VI. The Agony in the Garden - Presentiments of Mary

When Mary presented Her Child in the temple She heard a sad and mournful prophecy. It was the word of the holy old man Simeon: "A sword shall pierce thy heart." (Luke 2) The prophecy is already fulfilled. Mary suffered bitter anguish when She carried Her Child to a foreign land to escape the persecution of Herod; again when sorrowing She sought Him after She had lost Him; again when during His public life She saw Him living on the bread of charity and having no place to lay His head. She suffered keenly when the prophecies of the Saviour announcing His Passion and cruel death recalled to Her mind the oracles She had read in the Temple. But now the day of Her greatest sorrow is come.

Jesus rises from the supper-table. She well knows whither He is going, and, although She is not near the scene of His agony, She receives into Her heart its mysterious rebounds.

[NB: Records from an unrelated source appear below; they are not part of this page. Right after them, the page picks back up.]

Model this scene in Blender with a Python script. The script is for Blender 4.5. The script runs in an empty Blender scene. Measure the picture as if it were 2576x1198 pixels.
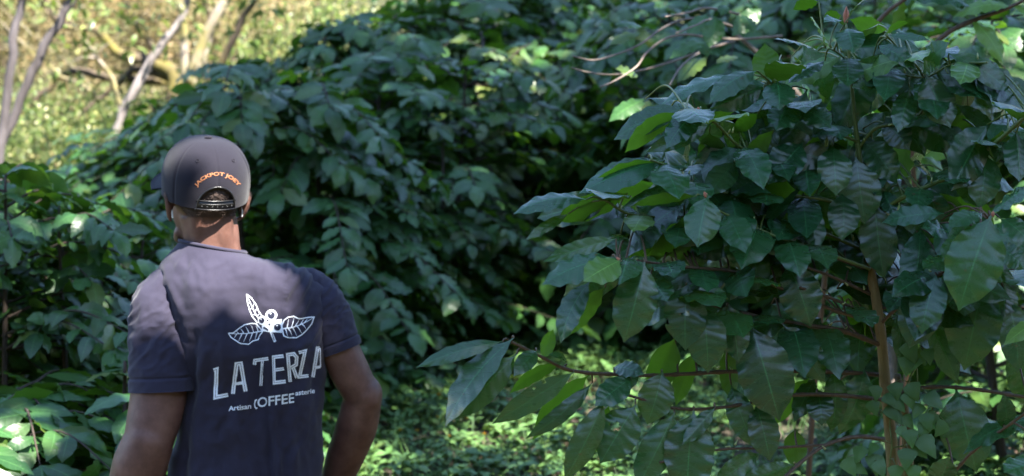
import bpy, math, random
import numpy as np
from mathutils import Vector, noise
from mathutils.bvhtree import BVHTree

rng = np.random.default_rng(7)
random.seed(7)
sc = bpy.context.scene
COL = sc.collection
R = math.radians

# ------------------------------------------------------------------ camera
F = 5450.0                      # focal length in units of the 2576 px wide view
PITCH = R(-3.0)
CZ = 1.825
CP, SP = math.cos(PITCH), math.sin(PITCH)
cam_d = bpy.data.cameras.new('camera'); cam = bpy.data.objects.new('camera', cam_d); COL.objects.link(cam)
cam.location = (0, 0, CZ); cam.rotation_euler = (R(90) + PITCH, 0, 0)
cam_d.sensor_width = 23.6; cam_d.lens = 23.6 * F / 2576
cam_d.clip_start = 0.05; cam_d.clip_end = 400
cam_d.dof.use_dof = True; cam_d.dof.focus_distance = 3.98; cam_d.dof.aperture_fstop = 3.6
cam_d.dof.aperture_blades = 7
sc.camera = cam

def W(px, py, Y):
    """point at world depth Y seen at (px, py) of the 2576 x 1198 view"""
    x = (px - 1288) / F; v = (599 - py) / F
    yy = CP - v * SP; zz = SP + v * CP
    k = Y / yy
    return np.array([x * k, Y, CZ + zz * k])
def S(px, py, Y):               # the same from the 4096 px wide photograph
    return W(px / 1.590062, py / 1.590062, Y)
def project(P):
    P = np.atleast_2d(P)
    dy = P[:, 1]; dz = P[:, 2] - CZ
    f = dy * CP + dz * SP; u = -dy * SP + dz * CP
    f = np.where(np.abs(f) < 1e-4, 1e-4, f)
    return np.stack([1288 + F * P[:, 0] / f, 599 - F * u / f, f], 1)

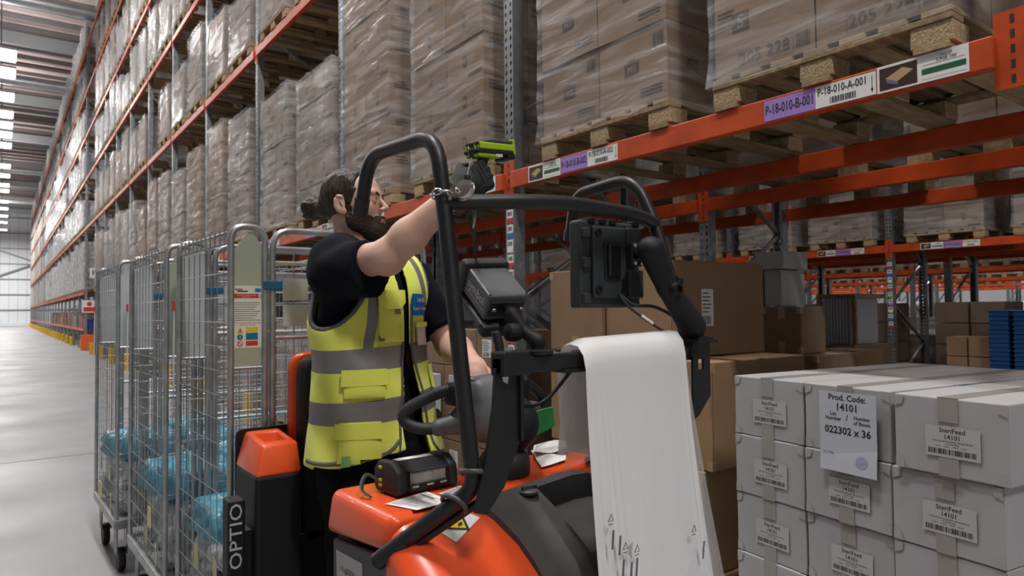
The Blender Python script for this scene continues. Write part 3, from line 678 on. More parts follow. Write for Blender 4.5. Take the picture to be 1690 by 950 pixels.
# ------------------------------------------------------------------ white carton stack (front right)
M_WCARD = mat('white_cardboard', (.43, .43, .435), .5, var=.05, scale=6, bump=.04, bscale=14, rand=.03)
M_WTAPE = mat('clear_tape_on_white', (.35, .335, .315), .2, spec=.7)
M_LABEL = mat('white_carton_label', (.49, .49, .49), .35); M_INK = mat('dark_label_ink', (.03, .03, .033), .5)
CW, CD, CH = .346, .392, .2435
def white_carton_mesh():
    return MB().box(0.002, .002, .001, CD - .002, CW - .002, CH - .001).mesh('carton', [M_WCARD], bevel=.004)
WCM = white_carton_mesh(); _g = .0006
M_WTAB = mat('clear_tape_tab', (.44, .435, .425), .15, spec=.8)
WTM = [MB().box(*q).mesh('tape_strip', M_WTAPE) for q in ((-_g, CW / 2 - .03, CH - .075, .001, CW / 2 + .03, CH + _g), (-_g, CW / 2 - .03, 0, .001, CW / 2 + .03, .075), (-_g, CW / 2 - .03, CH - .001, CD + _g, CW / 2 + .03, CH + _g), (CD - .001, CW / 2 - .03, CH - .07, CD + _g, CW / 2 + .03, CH))]
tabs = []
for (y, z, sy, sz) in ((.0, CH, 1, -1), (CW, CH, -1, -1), (0, 0, 1, 1), (CW, 0, -1, 1)):
    q = MB(); g = -_g; q.add([(g, y + sy * .003, z + sz * .004), (g, y + sy * .034, z + sz * .004), (g, y + sy * .03, z + sz * .03), (g, y + sy * .004, z + sz * .04)], [(0, 1, 2, 3)])
    tabs.append(q.mesh('tape_tab', M_WTAB))
def TL(F, x, y): return T(F, x, y, .00025)
def carton_label(m_w=.19, m_h=.112):
    F = frame((-.0012, CW / 2 - .012, .108), (0, -.86, 0), (0, 0, .86)) @ Matrix.Scale(.86, 4); b = MB(); rect(b, F, -m_w / 2, -m_h / 2, m_w / 2, m_h / 2, 0)
    put_text(b, 'SteriFeed', TL(F, 0, .040), .024, 1, .012); put_text(b, '14101', TL(F, 0, .0165), .024, 1, .012)
    put_text(b, '100ml Sterile Disposable Storage Bottles', TL(F, 0, .001), .0085, 1, .004); put_text(b, '36 Sealed Bags', TL(F, 0, -.008), .008, 1)
    [rect(b, TL(F, 0, 0), -.06 + .03 * q, -.018, -.04 + .03 * q, -.0165, 1) for q in range(4)]
    barcode(b, TL(F, 0, 0), -.085, -.046, .085, -.027, 1, 44, 9)
    return b.mesh('label', [M_LABEL, M_INK], recalc=False)
WLM = carton_label()
ang = radians(8.5); e1 = Vector((sin(ang), cos(ang), 0)); e2 = Vector((cos(ang), -sin(ang), 0)); PA = Vector((2.511, 1.805, .187))
ROW = ['bottom', 'second', 'third', 'top']; COLN = ['far', 'middle', 'near']; DEPN = ['front', 'centre', 'back']
rw = random.Random(3)
stack_frame = Matrix((e2, e1, Vector((0, 0, 1)))).transposed().to_4x4()
p = thing('pallet', 'wooden pallet under the stack of white cartons', 'pallet', (*(PA - e1 * .49 - e2 * .03).xy, 0), -ang); pallet_parts(p)
for r_ in range(4):
    for c in range(3):
        for d in range(3):
            if d == 1 and c == 1 and r_ < 3: continue
            dx = (-.020 if c == 2 and r_ == 3 else (-.012 if c == 2 else 0)) + rw.uniform(-.006, .006); dth = rw.uniform(-.012, .012) + (.03 if (c == 2 and r_ == 3) else 0)
            P = PA + e2 * (CD * d + dx + .003 * d) - e1 * (CW * (c + 1) + .004 * c + (.022 if (c == 2 and r_ == 3) else 0)) + Vector((0, 0, r_ * CH - (.042 if r_ == 0 else 0)))
            t = thing('white_carton', 'white taped carton, %s layer of the stack, %s row, %s end' % (ROW[r_], DEPN[d], COLN[c]) if c != 1 else 'white taped carton, %s layer of the stack, %s row, between its neighbours' % (ROW[r_], DEPN[d]), 'carton', P, -ang + dth * .5, 'white cartons on the stack')
            if r_ == 0: t.scale.z = (CH + .042) / CH
            link('carton_body', WCM, t)
            for qi, q in enumerate(WTM):
                if (d == 0 and qi < 2) or (r_ == 3 and qi > 1): link('tape_strip', q, t)
            if d == 0:
                link('label', WLM, t)
                for q in tabs: link('tape_tab', q, t)
            if c == 2 and d == 0: o = link('label', WLM, t, loc=(.02, .0, 0), rot=(0, 0, pi / 2)); o.location = (.02 + CW / 2 + .18, 0.0, 0)
# notice sheet taped over two cartons of the front
F = frame((0, 0, 0), -e1, (0, 0, 1)); b = MB(); Wn, Hn = .225, .285
n_ = 6
for i in range(n_):
    y1, y0_ = Hn / 2 - Hn * i / n_, Hn / 2 - Hn * (i + 1) / n_; zf = lambda y: .002 + (.004 * max(0, (-y - .07) / .08) ** 1.5 if y < -.07 else 0)
    b.quad(F @ Vector((-Wn / 2, y0_, zf(y0_))), F @ Vector((Wn / 2, y0_, zf(y0_) + (.003 if i > 3 else 0))), F @ Vector((Wn / 2, y1, zf(y1) + (.003 if i > 4 else 0))), F @ Vector((-Wn / 2, y1, zf(y1))), 0)
for s, x, y, h, bo in (('Prod. Code:', 0, .122, .030, .02), ('14101', 0, .088, .036, .025), ('Lot', -.055, .063, .019, .02), ('Number', -.055, .046, .019, .02), ('/', .0, .052, .030, .01), ('Number', .058, .056, .018, .02), ('of Boxes', .058, .038, .018, .02), ('022302 x 36', 0, .004, .036, .025)): put_text(b, s, T(F, x, y, .0024), h, 1, bo)
put_text(b, 'PO 9746', T(F, -.075, -.08, .006), .012, 1, .01)
sl = [(.022 * cos(a), .022 * sin(a)) for a in [i * pi / 10 for i in range(20)]]; b.add([T(F, .055, -.095, .0068) @ Vector((x, y, 0)) for x, y in sl], [tuple(range(20))], 2)
put_text(b, 'NHS', T(F, .055, -.095, .0074), .014, 0, .01)
M_SHEET = mat('printed_sheet', (.54, .56, .61), .3); nt = link('paper_notice', b.mesh('paper_notice', [M_SHEET, M_INK, mat('pale_blue_stamp', (.4, .45, .62), .5)], recalc=False))
nt.location = PA - e1 * (CW + .196) + Vector((0, 0, .812)) - e2 * .012
tag(nt, 'printed white notice sheet with product code and box count, taped on the white cartons', 'notice')
# ------------------------------------------------------------------ brown cartons standing in the floor bays
M_CTAPE = mat('tan_tape', (.40, .27, .15), .3, spec=.6)
def big_carton(label, x0, y0, x1, y1, z0, z1, m=M_CARDW, lab=None, group='brown cartons in the floor bays', tape=True, name='brown_carton', flaps=True):
    t = thing(name, label, 'carton', ((x0 + x1) / 2, (y0 + y1) / 2, z0), 0, group)
    part('carton_body', MB().box(x0, y0, z0, x1, y1, z1), m, t, bevel=.006)
    if tape:
        ym = (y0 + y1) / 2; g = .0008; xm = (x0 + x1) / 2
        for q in ((x0 - g, ym - .028, z1 - .09, x1 + g, ym + .028, z1 + g), (x0 - g, ym - .028, z0 + .002, x0 + .001, ym + .028, z0 + .09), (xm - .028, y0 - g, z1 - .001, xm + .028, y1 + g, z1 + g), (x0 - g, y0 - g, z1 - .05, x0 + .03, y0 + .03, z1 - .003), (x0 - g, y1 - .03, z1 - .05, x0 + .03, y1 + g, z1 - .003), (x0 - g, y0 - g, z0 + .003, x0 + .03, y0 + .03, z0 + .05)): part('tape_strip', MB().box(*q), M_CTAPE, t)
    if flaps:
        b = MB(); b.box(x0 - .0007, y0 + .004, (z0 + z1) / 2 - .0, x0, y0 + .006, z1 - .01); b.box(x0 + .006, y0 - .0007, z0 + .03, x0 + .009, y0, z1 - .03); part('fold_line', b, M_FADEINK, t)
    if lab:
        for (face, u, z, w, h) in lab:
            b = MB()
            F = frame((x0 - .001, u, z), (0, -1, 0), (0, 0, 1)) if face == 'x' else frame((u, y0 - .001, z), (1, 0, 0), (0, 0, 1))
            rect(b, F, -w / 2, -h / 2, w / 2, h / 2, 0)
            for i in range(6): rect(b, T(F, 0, 0), -w * .42, h * (.4 - i * .1), w * (.1 + .06 * ((i * 3) % 5)), h * (.37 - i * .1), 1)
            barcode(b, T(F, 0, 0), -w * .4, -h * .45, w * .3, -h * .22, 1, 14, 2)
            part('shipping_label', b, [M_WHITE, M_INK], t, recalc=False)
    return t
def floor_pallet(label, x, y): t = thing('pallet', label, 'pallet', (x, y, 0), 0, 'pallets on the floor bays'); pallet_parts(t); return t
floor_pallet('wooden floor pallet under the big brown cartons beside the white stack', 2.74, 2.62)
big_carton('large tan carton with white label, highest beside the screen arm', 2.76, 2.36, 3.58, 2.83, 1.19, 1.70, lab=[('y', 3.06, 1.45, .10, .2)])
big_carton('large tan carton behind the vehicle screen, farther one of the upper pair', 2.74, 2.845, 3.5, 3.30, 1.20, 1.68)
big_carton('tan carton in the middle tier, directly right of the hanging clear bags', 2.74, 2.10, 3.56, 2.60, .66, 1.185)
big_carton('tan carton in the middle tier, behind the hanging clear bags', 2.72, 2.62, 3.5, 3.28, .66, 1.185)
big_carton('brown carton with white label in the bottom tier right of the hanging bags', 2.72, 2.14, 3.5, 2.66, .146, .655, lab=[('x', 2.3, .42, .12, .16)])
big_carton('brown carton in the bottom tier behind the hanging bags', 2.70, 2.68, 3.5, 3.25, .146, .655)
# second rack depth: dark cartons with white boxes on top
big_carton('dark brown carton under the two white boxes, top of its column', 4.72, 2.81, 5.06, 3.12, 1.10, 1.45, M_CARD, group='cartons in the rack behind')
big_carton('dark brown carton, second from top below the white boxes', 4.70, 2.68, 5.3, 3.22, .80, 1.095, M_CARD, group='cartons in the rack behind')
big_carton('dark brown carton on the floor below the white boxes', 4.70, 2.6, 5.4, 3.3, .0, .795, M_CARD, group='cartons in the rack behind')
big_carton('small white box standing on the dark carton column', 4.73, 2.97, 5.06, 3.11, 1.455, 1.73, M_WCARD, tape=False, group='white boxes on the carton column', name='white_box')
big_carton('flat grey-white box lying on top of the small white box', 4.70, 2.93, 5.04, 3.17, 1.735, 1.87, M_WCARD, tape=False, group='white boxes on the carton column', name='white_box')
big_carton('low tan carton between the dark carton column and the grey panels', 5.45, 2.78, 5.9, 3.15, .0, 1.09, M_CARDW, group='cartons in the rack behind')
b = MB()
for i in range(9): b.box(0, i * .04, 0, .5, i * .04 + .03, .42)
gp = thing('panel_stack', 'upright stack of grey panels held in a wooden frame behind the cartons', 'panels', (6.2, 3.2, 1.10))
for i in range(9): part('panel', MB().box(0, i * .029, 0, .5, i * .029 + .022, .42), mat('grey_panel_board', (.45, .47, .5), .4) if i == 0 else bpy.data.materials['grey_panel_board'], gp, world=False)
b = MB(); b.box(-.03, -.06, .42, .55, .31, .46); b.box(-.03, -.06, 0, .0, -.02, .42); b.box(-.03, .27, 0, 0, .31, .42); part('wooden_frame', b, M_WOOD, gp, world=False)
big_carton('plain carton base under the upright grey panels', 6.1, 3.12, 6.8, 3.54, .0, 1.095, M_CARD, group='cartons in the rack behind', tape=False)
# floor bay behind the worker: dark cartons with white labels
nn = 0
for c in range(2): floor_pallet('wooden floor pallet behind the worker, %s from the first upright' % ordinal(c), 2.80, 4.31 + c * 1.16)
for c in range(5):
    for r_ in range(4 if c < 3 else 3):
        y = 3.74 + c * .47 + .05; z = .15 + r_ * .29
        if y > 6.1: continue
        big_carton('brown labelled carton behind the worker, %s column, %s from the floor' % (ordinal(c), ordinal(r_)), 2.82, y, 3.4, y + .46, z, z + .285, M_CARD, lab=[('x', y + .33, z + .15, .12, .13)], group='labelled cartons behind the worker', tape=False, flaps=False)
big_carton('white carton glimpsed between the worker and the handlebar', 2.45, 4.72, 2.79, 4.98, .0, .95, M_WCARD, tape=False, name='white_box')
for k in range(2, NB):
    for j in range(2):
        y = Y0 + k * PITCH + (.7, 2.0)[j]
        single('wrapped floor pallet behind the roll cages, %s bay from camera, %s one' % (BAYN[k], ('nearer', 'farther')[j]), 'wrapped pallets on the floor behind the cages', (RX + .12, y, 0.001), (.9, 1.2, 1.0, 1.3)[(k * 2 + j) % 4], (0, 1, 3, 4)[(k + j) % 4])
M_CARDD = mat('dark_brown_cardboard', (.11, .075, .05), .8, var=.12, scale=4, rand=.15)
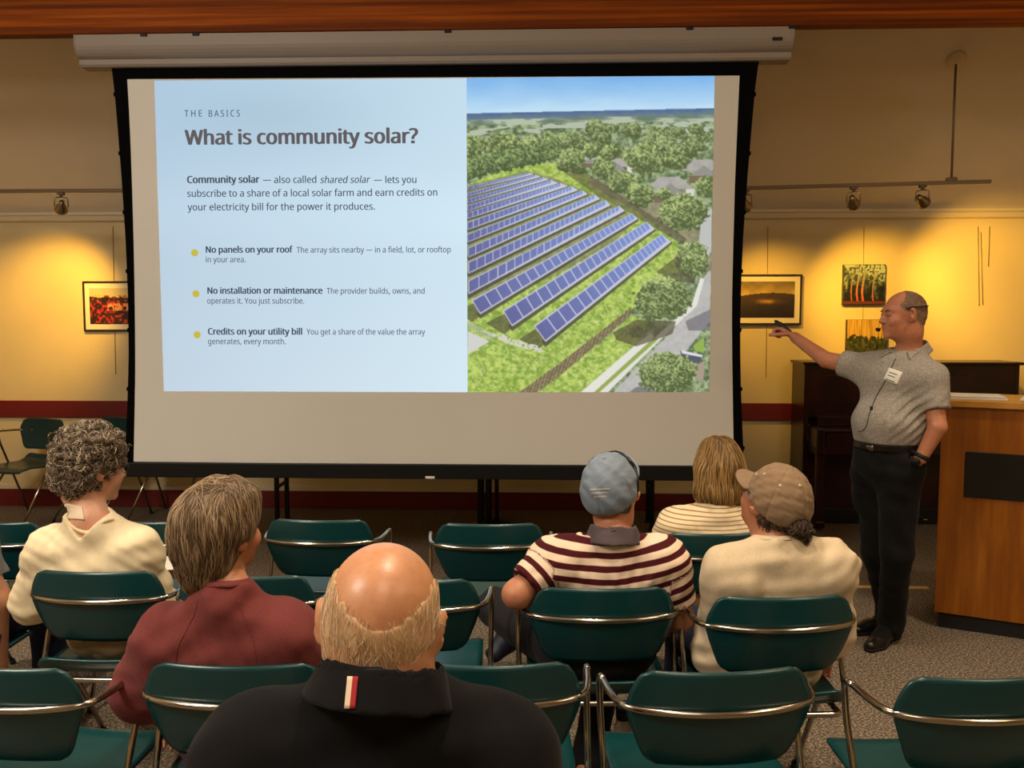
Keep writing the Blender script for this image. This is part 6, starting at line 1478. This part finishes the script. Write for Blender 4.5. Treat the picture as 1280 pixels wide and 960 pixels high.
# body
pts = A3([J['hc'], *J['sh'], *J['el'], *J['wr'], *J['hip'], *J['an']]); lo = pts.min(0) - 0.24; hi = pts.max(0) + 0.24; lo[2] = -0.004
p.lo, p.hi = lo, hi
def trunk(F, inf=0.0):
    up = unit(J['nb'] - J['waist']); k = 0.07
    F.ell(J['chest'], A3((0.168, 0.118, 0.175)) + inf, k); F.ell(J['waist'] + A3((0, 0.020, 0)), A3((0.158, 0.135, 0.125)) + inf, k); F.ell(J['pelvis'], A3((0.160, 0.125, 0.105)) + inf, k)
    mid = (J['sh'][0] + J['sh'][1]) / 2
    for s in J['sh']:
        F.cap(mid + (s - mid) * 0.3 - A3((0, 0, 0.03)), s + (mid - s) * 0.08 - A3((0, 0, 0.008)), 0.075 + inf, 0.060 + inf, 0.06)
        F.cap(J['nb'] - A3((0, 0, 0.025)), s + (mid - s) * 0.25 + A3((0, 0, 0.0)), 0.050 + inf, 0.048 + inf, 0.05)
F = Field(lo, hi, 0.0038); trunk(F)
for i in (0, 1): arm(F, J, i, 0, 2.0, 0.008)
for i in (0, 1):
    F.cap(J['hip'][i], J['kn'][i], 0.080, 0.055, 0.04); F.cap(J['kn'][i], J['an'][i], 0.054, 0.038, 0.02); t = J['toe'][i]; F.cap(J['an'][i], J['an'][i] + (t - J['an'][i]) * 0.5, 0.036, 0.03, 0.02)
hand(F, J['wr'][0], D((-0.42, 0.42, -1.0)), D((-0.5, 0.8, 0)), False, 0.2, 0.86, 0.0, 1.0)          # the hand slipped into the pocket
hd = unit(J['wr'][1] - J['el'][1]) * 1.0; hd = unit(hd + D((-0.35, 0.1, 0.10)))
hand(F, J['wr'][1], hd, D((0.1, -0.45, -1.0)), True, 1.25, 1.0, 0.0, 0.8)                             # the hand closed round the clicker
H = Head(J['hc'], J['hR'], J['hk']); H.build(F, J['nb'], True, True, 0.056); p.H = H
H.ell(F, (0, 0.015, -0.10), (0.040, 0.035, 0.018), 0.03)                                             # fuller throat under the chin
o, V, Q = field_obj('body', F, skin_mat('speaker_skin', rgb(192, 130, 98), 0.12, 0.42, 0.1), p.root, 1); o['label'] = 'bare skin'; p.V, p.Q = V, Q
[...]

Whilst the chosen disciples sleep and forget their Master, Mary watches and prays. Her maternal presentiment represents to Her in all its horror the agony in the garden. Like Jesus She is seized with a mortal languor, a strange sadness and fear. With Him She cries out, "My soul is sorrowful even unto death," at the same time prostrating Herself upon the earth. Like Him She cries out to the Father in Heaven, "O my Father! let this chalice pass from me." Am I not mistaken? Do I not rather hear Her say, "Give this chalice to me with all its dolors, but spare my beloved Child"? She is His Mother, more tender and more loving than any other mother. "O Father of my Well-beloved!" She would say, "why strike an innocent victim? Even better than I you know this sweet Lamb. In heaven He is the splendor of your substance, the image of your glory; and I, from the moment in which I first felt the signs of maternity until this sad hour, have always seen Him full of grace and of wisdom and of goodness. He was submissive to your sacred laws - His food was" to do your will. He went about doing good. Take pity, oh, take pity on Him now! Strike sinners, whose likeness He has assumed; strike me, His unworthy Mother, but lift your chastising hand from Him. Do not subject me to bitter grief for having pronounced His death-warrant when to the glorious promises made I said: 'Be it done unto me according to Thy word.' O Father! take this chalice from His lips."

Is it that God will not allow Himself to be moved by the touching appeal of a mother? Ah! no. It is that His inexorable and infinite justice must be satisfied. Divinely enlightened by grace, Mary clearly sees what is exacted of Him; She knows that the salvation of mankind depends upon the merciful substitution of the innocent for the guilty. With Jesus She submits to the will of Her Heavenly Father; with Jesus She is in agony; with Jesus She would die if She had not been, like Him, sustained by a power from on high. O sorrowful Mother! not content with having taken part in the doleful conflict which the Child of your womb sustained in the Garden of Olives, you also wish to engage in the conflicts of your children by adoption. These combats are renewed every day - yes, every instant - there are so many enemies within us and around us, and we are assailed so often by the contradictions, infirmities, and miseries of this earthly life. And sometimes the contest rages in such a way that we, too, feel a mortal sadness, and our souls are so burdened with the weariness of battle and so cast down by fear that they are almost ready to fall from discouragement into despair. Jesus has well commanded us "to watch and pray that we enter not into temptation; for the spirit indeed is willing, but the flesh is weak." But are we stronger than the apostles to resist the unhappy sleep which must assure the triumph of temptation? Alas! too often we have had experience of our weakness. We have need of feeling the presence and of hearing the voice of our Mother. Health of the weak! Refuge of sinners! Comforter of the afflicted! Help of Christians! watch and pray for us that we may come forth victorious from the combats of this life - victorious by the deep resolve never to offend God whatever else may happen, victorious by patience and resignation to the will of God in all our misfortunes.